▶ **Listing**
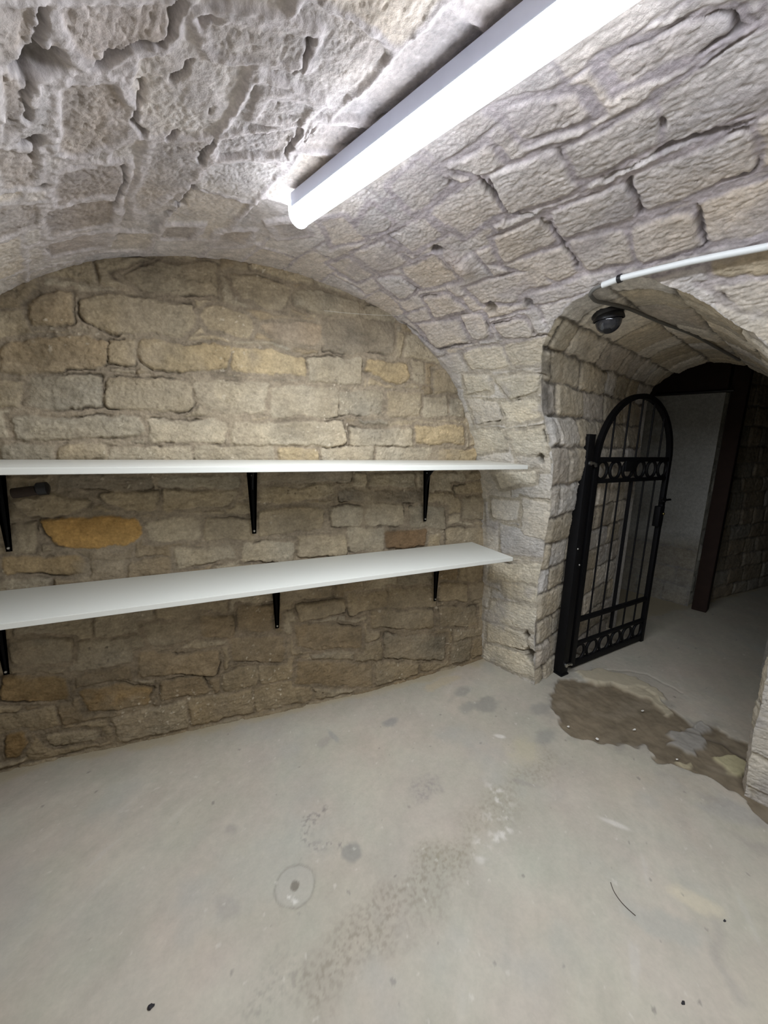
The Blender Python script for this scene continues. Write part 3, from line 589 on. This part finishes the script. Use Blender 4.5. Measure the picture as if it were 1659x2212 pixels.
def psd(Px):
    m = (X > Px[:, 0].min()-.25) & (X < Px[:, 0].max()+.25) & (Y > Px[:, 1].min()-.25) & (Y < Px[:, 1].max()+.25)
    r = np.full(X.shape, -.5); x = X[m]+.026*noise2(X[m]*11, Y[m]*11, 230)+.011*noise2(X[m]*31, Y[m]*31, 231); y = Y[m]+.026*noise2(X[m]*13, Y[m]*13, 232)+.007*noise2(X[m]*37, Y[m]*37, 233)
    dd = seg_d(x, y, list(Px)+[Px[0]]); r[m] = np.where(pin(Px, x, y), dd, -dd); return r
q = psd(DIRT); em = sstep(-.10, .0, q)*sstep(-.15, .35, fbm(X, Y, 9, 4, 262)); paint(em, (.30, .28, .24), .6); mk = sstep(-.006, .012, q); h = h+mk*.008*fbm(X, Y, 9, 4, 263); dn2 = fbm(X, Y, 20, 4, 218); h = h-mk*(.012-.004*dn2); paint(mk, (.172, .133, .085), .92); tone = tone*(1+mk*(.55*dn2*.5+.3*n2))[..., None]; paint(mk*sstep(.1, .5, fbm(X, Y, 6, 3, 221)), (.26, .215, .155), .6)
paint(sstep(.02, .0, np.abs(q))*sstep(-.1, .3, fbm(X, Y, 15, 3, 219)), (.24, .22, .19), .35)
SILL = fpoly([(1245, 1452), (1290, 1445), (1370, 1462), (1430, 1500), (1455, 1540), (1440, 1545), (1400, 1510), (1330, 1482), (1290, 1480), (1260, 1470)])
q = psd(SILL); mk = sstep(-.004, .015, q); h = h+mk*.016; paint(mk, (.46, .40, .29), .9)
SILL2 = fpoly([(1545, 1635), (1590, 1628), (1625, 1660), (1612, 1680), (1570, 1665)])
q = psd(SILL2); mk = sstep(-.004, .012, q); h = h+mk*.014; paint(mk, (.46, .41, .25), .9)
SILL3 = fpoly([(1460, 1640), (1490, 1638), (1500, 1655), (1475, 1660)])
q = psd(SILL3); mk = sstep(-.004, .012, q); h = h+mk*.01; paint(mk, (.44, .38, .25), .8)
q = psd(fpoly([(1445, 1585), (1520, 1560), (1530, 1600), (1500, 1625), (1450, 1610)])); mk = sstep(-.01, .01, q); h = h+mk*.012; paint(mk, (.33, .31, .28), .8)
q = line_d([(1290, 1445), (1370, 1452), (1400, 1458), (1470, 1495)], .008, 18); g = np.exp(-(q/.007)**2); h -= g*.012; paint(g, (.10, .09, .07), .7)
q = line_d([(1480, 1575), (1560, 1600), (1640, 1650)], .012, 14); g = np.exp(-(q/.012)**2); h -= g*.01; paint(g, (.11, .09, .07), .6)
# beyond: floor colour lightened, slightly greener, standing in for light the far space lacks
fb = sstep(2.3, 2.9, Pw+.2*n1); tone = tone*(C(1, 1, 1)+fb[..., None]*C(.20, .22, .20))
grid_mesh('floor', np.stack([X, Y, h], -1), tone, M_FLOOR)

# ------------------------------------------------------------------ LAMP
def lampw(s): return -.137+(s+.60)/(-1.472+.60)*.042
LS0, LS1 = -.595, -2.395
LZ = 2.196
Pa = sw(LS0, lampw(LS0), LZ); Pb = sw(LS1, lampw(LS1), LZ)
L = float(np.linalg.norm(Pb-Pa)); mid = (Pa+Pb)/2; ang = math.atan2(Pb[1]-Pa[1], Pb[0]-Pa[0])
lamp = tag(empty('batten_light', (mid[0], mid[1], LZ), ang), 'long white tubular batten light glowing along the crown of the stone vault', 'light')
bm = B()
pts = [(.033*math.cos(a), -.002+.033*math.sin(a)) for a in np.linspace(math.pi, 2*math.pi, 15)]+[(.033, .006), (-.033, .006)]
prism(bm, pts, 0, -L/2+.006, L/2-.006); obj('diffuser', bm, M_LAMP, lamp)
bm = B(); box(bm, (0, 0, .026), (L-.02, .068, .042), bev=.004); obj('housing', bm, M_ALU, lamp)
for sx in (-1, 1):
    bm = B(); pts2 = [(.035*math.cos(a), -.002+.035*math.sin(a)) for a in np.linspace(math.pi, 2*math.pi, 15)]+[(.035, .03), (-.035, .03)]
    prism(bm, pts2, 0, sx*(L/2-.006), sx*L/2); obj('end_cap', bm, M_LAMP if sx < 0 else M_WHITE, lamp)
al = bpy.data.lights.new('lamp_light', 'AREA'); al.shape = 'RECTANGLE'; al.size = L-.02; al.size_y = .05; al.energy = LAMP_WATTS; al.color = LAMP_COLOR
alo = bpy.data.objects.new('lamp_light', al); COL.objects.link(alo); alo.parent = lamp; alo.location = (0, 0, -.037)
for sx in (-.5, .5):
    bm = B(); box(bm, (sx, 0, .045), (.03, .05, .03), bev=.002); obj('mounting_clip', bm, M_ZINC, lamp)

# ------------------------------------------------------------------ SHELVES + BRACKETS
def shelf(x0, x1, xr, y0, y1, zt, th, label):
    bm = B(); v = []
    pts = [(x0, y0), (x1, y0), (xr, y1), (x0, y1)]
    prism(bm, pts, 2, zt-th, zt); bmesh.ops.bevel(bm, geom=[e for e in bm.edges], offset=.0015, segments=2, affect='EDGES')
    return tag(obj('shelf', bm, M_WHITE), label, 'shelf', 'white shelves on the back wall')
shelf(-.97, 1.508, 1.575, 1.525, 1.972, 1.392, .022, 'upper long white board shelf, at eye level on the stone wall')
shelf(-.97, 1.545, 1.53, 1.612, 1.972, .867, .022, 'lower long white board shelf, showing its broad top under the other')
def bracket(x, z, hv, label, first=None):
    if first is None:
        r = empty('shelf_bracket', (x, 1.97, z))
        def leg(nm, fn, n=14):
            bm = B(); L_, R_, M_ = [], [], []
            for i in range(n+1):
                t = i/n; hw = .026*(1-t)+.010*t; rib = .009*(1-.5*t)
                L_.append((fn(t, 0), -hw)); M_.append((fn(t, rib), 0)); R_.append((fn(t, 0), hw))
            prev = None
            for l, c_, r_ in zip(L_, M_, R_):
                row = [bm.verts.new((l[1], *l[0])), bm.verts.new((l[1]*.38, *l[0])), bm.verts.new((0, *c_[0])), bm.verts.new((r_[1]*.38, *r_[0])), bm.verts.new((r_[1], *r_[0]))]
                if prev:
                    for j in range(4): bm.faces.new((prev[j], prev[j+1], row[j+1], row[j]))
                prev = row
            bmesh.ops.solidify(bm, geom=bm.faces[:], thickness=.003)
            return obj(nm, bm, M_BLACK, r)
        leg('wall_plate', lambda t, q: (-.004-q, -.002-t*.338)); leg('shelf_arm', lambda t, q: (-.004-t*.33, -.002-q-.0))
        bm = B(); prism(bm, [(-.004, -.008), (-.006, -.13), (-.03, -.07), (-.07, -.035), (-.14, -.008)], 0, -.003, .003); obj('gusset', bm, M_BLACK, r)
        for zz in (-.325, -.05):
            bm = B(); lathe(bm, [(0, .0045), (.003, .004), (.005, .0015), (.005, -.006), (0, -.006)], 12)
            for vv in bm.verts: vv.co = Vector((vv.co.x, -vv.co.z-.009, vv.co.y+zz))
            sc = obj('screw', bm, M_ZINC, r); sc['label'] = 'pale screw head'
    else:
        r = first.copy(); COL.objects.link(r)
        for ch in first.children:
            c_ = ch.copy(); COL.objects.link(c_); c_.parent = r
        r.location = (x, 1.97, z)
    return tag(r, label, 'bracket', 'black shelf brackets')
b0 = bracket(.19, 1.368, .35, 'black steel bracket under middle of the upper shelf')
bracket(1.167, 1.368, .35, 'black steel bracket under right end of the upper shelf', b0)
bracket(-.742, 1.368, .35, 'black steel bracket under left end of the upper shelf, beside a dark peg', b0)
bracket(.288, .843, .35, 'black steel bracket under middle of the lower shelf', b0)
bracket(1.267, .843, .35, 'black steel bracket under right end of the lower shelf', b0)
bracket(-.812, .843, .35, 'black steel bracket under left end of the lower shelf, near the floor edge', b0)

# rusty iron bar let into the wall
pg = ony(96, 1057, 1.945); pl_ = ony(27, 1066, 1.947)
v1 = Vector(tuple(pl_-pg)); bar = empty('iron_bar', tuple(pg)); tag(bar, 'short rusty iron bar with a black knob end, on the wall below the upper shelf', 'bar')
bm = B(); tube(bm, [(0, 0, 0), tuple(v1*.3), tuple(v1*.6), tuple(v1)], [.017, .019, .020, .020], 14); obj('rod', bm, M_RUST, bar)
bm = B(); tube(bm, [(.016, 0, .004), (.010, 0, .004), (-.02, 0, .001), (-.026, 0, 0)], [.014, .026, .026, .019], 14); o = obj('knob', bm, M_BLACKP, bar); o['label'] = 'black knob end'

# ------------------------------------------------------------------ GATE
g0 = np.array([2.07, 1.64]); g1 = np.array([3.036, 1.716]); ga = math.atan2(g1[1]-g0[1], g1[0]-g0[0])
gate = tag(empty('garden_gate', (g0[0], g0[1], 0), ga), 'open black metal gate with arched top and rings on its post in the doorway', 'gate')
def gb(name, f, mat=M_BLACK, label=None):
    bm = B(); f(bm); o = obj(name, bm, mat, gate)
    if label: o['label'] = label
    return o
gb('post', lambda b: (box(b, (0, 0, .78), (.062, .062, 1.56), bev=.003), box(b, (0, 0, 1.562), (.064, .064, .006), bev=.002)))
gb('base_plate', lambda b: box(b, (.0, 0, .006), (.074, .072, .012), bev=.002))
U0, U1 = .105, .955; SZ = 1.40
gb('stile', lambda b: box(b, (U0, 0, (.03+SZ)/2), (.046, .03, SZ-.03), bev=.002))
gb('stile', lambda b: box(b, (U1, 0, (.0+SZ)/2), (.036, .03, SZ), bev=.002))
R = (U1-U0)/2; uc = (U0+U1)/2
gb('arch_hoop', lambda b: tube(b, [(uc-R*math.cos(t), 0, SZ+R*.99*math.sin(t)) for t in np.linspace(0, math.pi, 33)], .0155, square=True, up=(0, 1, 0)))
for z, hh in ((1.415, .03), (1.28, .025), (.355, .03), (.18, .022), (.035, .045)):
    gb('rail', lambda b: box(b, (uc, 0, z), (U1-U0, .022, hh), bev=.002))
gap = (U1-U0)/6
for k in range(1, 6):
    u = U0+gap*k
    gb('bar', lambda b: tube(b, [(u, 0, .18), (u, 0, 1.28)], .006, 8))
    zt = SZ+math.sqrt(max(0, R*R-(u-uc)**2)); gb('bar', lambda b: tube(b, [(u, 0, 1.41), (u, 0, zt)], .006, 8))
for k in range(6):
    u = U0+gap*(k+.5)
    gb('ring', lambda b: torus(b, (u, 0, 1.3475), .056, .010)); gb('ring', lambda b: torus(b, (u, 0, .107), .058, .010))
gb('stiffener', lambda b: tube(b, [(uc, .006, .2), (uc, .006, 1.27)], .0085, square=True))
gb('cover_plate', lambda b: box(b, (.46, -.016, 1.372), (.125, .01, .07), bev=.003))
o = gb('slide_bolt', lambda b: (tube(b, [(.865, -.026, 1.123), (1.01, -.026, 1.123)], .008, 10), box(b, (.925, -.02, 1.123), (.05, .02, .034), bev=.003), tube(b, [(.885, -.026, 1.123), (.885, -.05, 1.118)], .006, 8)))
lk = gb('lock_case', lambda b: box(b, (.935, 0, 1.0), (.062, .042, .15), bev=.004))
bm = B(); lathe(bm, [(0, .006), (.008, .006), (.009, 0), (0, 0)], 16)
for v in bm.verts: v.co = Vector((.955+v.co.x, -.022-v.co.z, 1.02+v.co.y))
ky = obj('keyhole_rose', bm, M_BRASS, lk); ky['label'] = 'brass keyhole rose'
for z in (1.395, .075):
    def hg(b):
        tube(b, [(.0, -.034, z), (.03, -.036, z), (.055, -.034, z-.006), (.07, -.026, z-.018)], .0085, 10); tube(b, [(.0, -.03, z), (.0, -.042, z)], .013, 12)
    gb('hinge', hg, M_ZINC, 'shiny zinc hinge bolt')
for u, z in ((-.015, .868), (.02, .76)):
    bm = B(); lathe(bm, [(0, .005), (.004, .0045), (.007, .001), (.007, 0), (0, 0)], 14)
    for v in bm.verts: v.co = Vector((u+v.co.x, -.031-v.co.z, z+v.co.y))
    o = obj('screw', bm, M_ZINC, gate); o['label'] = 'bright screw head on the post'

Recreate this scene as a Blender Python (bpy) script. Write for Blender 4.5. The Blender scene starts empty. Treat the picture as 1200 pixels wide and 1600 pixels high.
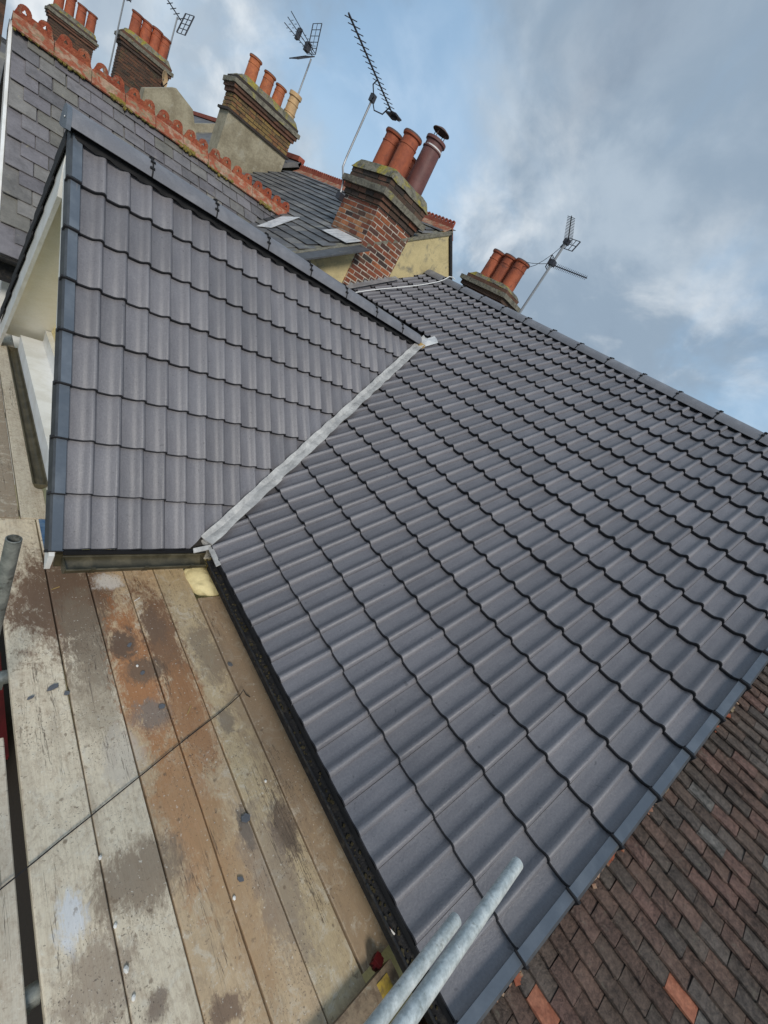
import bpy, bmesh, math, random
from math import sin, cos, tan, radians, pi, atan2, hypot, sqrt
from mathutils import Vector, Matrix, noise
from mathutils.geometry import tessellate_polygon
R = random.Random(7)
scene = bpy.context.scene
col = scene.collection

# ------------------------------------------------------------------ camera, sky, sun, exposure
cam = bpy.data.cameras.new("camera"); cam_o = bpy.data.objects.new("camera", cam); col.objects.link(cam_o)
cam_o.location = (-1.5603, -0.2994, 2.0643)
cam_o.rotation_euler = (1.12686, -0.52583, -0.71646)
cam.sensor_fit = 'HORIZONTAL'; cam.sensor_width = 36.0; cam.lens = 648.44/1200*36
cam.clip_start = 0.05; cam.clip_end = 3000
scene.camera = cam_o

SUN_AZ, SUN_EL = radians(204), radians(35)      # azimuth measured from +Y clockwise
w = bpy.data.worlds.new("World"); scene.world = w; w.use_nodes = True
nt = w.node_tree; nt.nodes.clear()
def wn(t, **k):
    n = nt.nodes.new(t)
    for a, b in k.items(): setattr(n, a, b)
    return n
def wl(a, b): nt.links.new(a, b)
def wmath(op, a, b=None, clamp=False):
    n = wn('ShaderNodeMath', operation=op, use_clamp=clamp)
    for i, v in enumerate((a, b)):
        if v is None: continue
        if isinstance(v, (int, float)): n.inputs[i].default_value = v
        else: wl(v, n.inputs[i])
    return n.outputs[0]
sky = wn('ShaderNodeTexSky', sky_type='NISHITA'); sky.sun_disc = False
sky.sun_elevation = SUN_EL; sky.sun_rotation = SUN_AZ; sky.dust_density = 2.0
tc = wn('ShaderNodeTexCoord'); sep = wn('ShaderNodeSeparateXYZ'); wl(tc.outputs['Generated'], sep.inputs[0])
den = wmath('ADD', wmath('MAXIMUM', sep.outputs[2], 0.0), 0.75)
cmb = wn('ShaderNodeCombineXYZ')
wl(wmath('DIVIDE', sep.outputs[0], den), cmb.inputs[0]); wl(wmath('DIVIDE', sep.outputs[1], den), cmb.inputs[1])
def wnoise(scale, detail, rough, dist, off):
    mp = wn('ShaderNodeMapping'); mp.inputs['Location'].default_value = off; wl(cmb.outputs[0], mp.inputs[0])
    n = wn('ShaderNodeTexNoise'); n.inputs['Scale'].default_value = scale; n.inputs['Detail'].default_value = detail
    n.inputs['Roughness'].default_value = rough; n.inputs['Distortion'].default_value = dist
    wl(mp.outputs[0], n.inputs['Vector']); return n.outputs['Fac']
def wramp(f, stops):
    r = wn('ShaderNodeValToRGB'); r.color_ramp.interpolation = 'EASE'
    e = r.color_ramp.elements
    while len(e) < len(stops): e.new(0.5)
    for i, (p, c) in enumerate(stops): e[i].position = p; e[i].color = (*c, 1)
    wl(f, r.inputs[0]); return r.outputs[0]
def wmix(f, a, b):
    m = wn('ShaderNodeMix', data_type='RGBA')
    if isinstance(f, float): m.inputs[0].default_value = f
    else: wl(f, m.inputs[0])
    for i, v in ((6, a), (7, b)):
        if isinstance(v, tuple): m.inputs[i].default_value = (*v, 1)
        else: wl(v, m.inputs[i])
    return m.outputs[2]
# cloud cover: soft grey-lilac masses with whiter thin parts and a few blue gaps
base_n = wnoise(2.3, 8, 0.55, 0.25, (2.6, 1.5, 0.0))
shade = wramp(base_n, [(0.28, (4.3, 4.75, 5.15)), (0.40, (2.9, 3.5, 4.15)), (0.52, (2.0, 2.6, 3.3)), (0.68, (1.6, 2.1, 2.75))])
wisp = wramp(wnoise(5.0, 7, 0.56, 0.3, (0.4, 5.2, 0.0)), [(0.48, (0, 0, 0)), (0.74, (1, 1, 1))])
low = wramp(sep.outputs[2], [(0.15, (1, 1, 1)), (0.55, (0.10, 0.10, 0.10))])     # cloud thins and whitens towards the horizon
cl = wmix(wmath('MULTIPLY', wmath('MULTIPLY', wisp, 0.8), low), shade, (6.2, 6.4, 6.5))
gap = wramp(wnoise(2.1, 7, 0.58, 0.35, (7.3, 2.2, 0.0)), [(0.45, (0, 0, 0)), (0.66, (1, 1, 1))])
blue = wmix(0.65, sky.outputs[0], (2.3, 4.0, 5.9))
colr = wmix(wmath('MULTIPLY', gap, 0.6), cl, blue)
bg = wn('ShaderNodeBackground'); bg.inputs[1].default_value = 0.1; wl(colr, bg.inputs[0])
out = wn('ShaderNodeOutputWorld'); wl(bg.outputs[0], out.inputs[0])

sun = bpy.data.lights.new("sun", 'SUN'); sun.energy = 1.5; sun.angle = radians(14); sun.color = (1.0, 0.95, 0.88)
sun_o = bpy.data.objects.new("sun", sun); col.objects.link(sun_o)
sd = Vector((sin(SUN_AZ)*cos(SUN_EL), cos(SUN_AZ)*cos(SUN_EL), sin(SUN_EL)))
sun_o.rotation_euler = sd.to_track_quat('Z', 'Y').to_euler(); sun_o.location = sd*60
vs = scene.view_settings; vs.view_transform = 'Standard'; vs.look = 'None'; vs.gamma = 1.0; vs.use_curve_mapping = False
vs.exposure = 0.60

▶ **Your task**
From the records above, copy exactly the lines starting at the one with "Recreate this scene" and ending at the one with "col = scene.collection", and no others. Pictures stay out.

▶ **Written solution**
Recreate this scene as a Blender Python (bpy) script. Write for Blender 4.5. The Blender scene starts empty. Treat the picture as 1200 pixels wide and 1600 pixels high.
import bpy, bmesh, math, random
from math import sin, cos, tan, radians, pi, atan2, hypot, sqrt
from mathutils import Vector, Matrix, noise
from mathutils.geometry import tessellate_polygon
R = random.Random(7)
scene = bpy.context.scene
col = scene.collection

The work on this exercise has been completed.